The task force members – including Sens. Roy Blunt of Missouri, Lamar Alexander of Tennessee, Cory Gardner of Colorado, and Thom Tillis of North Carolina – will present options to other Republicans. The idea of changing the rules will be floated to the Democrats.
Senate Majority Leader Mitch McConnell, R-Kentucky, said in a statement that he wouldn’t ram through any rule changes with a simple majority vote, a move known as the “nuclear option.”
The proposal will only be adopted if 67 senators go along, he said.
Lankford acknowledged that the idea faces opposition from traditionalists and those who worry it could weaken Republicans power at a later date.

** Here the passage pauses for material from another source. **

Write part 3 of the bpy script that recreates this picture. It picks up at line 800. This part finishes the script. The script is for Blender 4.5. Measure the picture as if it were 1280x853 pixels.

But, he said, “the larger philosophical issue is it’s the right thing for the country.”
Former Connecticut Attorney General Clarine Nardi Riddle, co-founder of the group No Labels, which espouses ending partisan gridlock in Congress, hailed the idea.
Blocking a motion to begin debate “can delay the timing of a bill for weeks or months,” she said. “What we want to see is an honest debate.”
Norman Ornstein, a longtime student of Congress and scholar at the American Enterprise Institute, said chances are good the Senate adopts the change. Republicans opposed changing the filibuster rules when they were in the minority, he said.
“Now it is in the Republicans self-interest, and the Democrats who supported filibuster reform would have a hard time opposing it,” he said.
Sen. Jim Inhofe, R-Oklahoma, said in a statement he sees benefits to the change, though he is wary.
“There are unintended consequences for every possible rule change, and those are the kinds of things we’re continuing to look into now,” Inhofe said.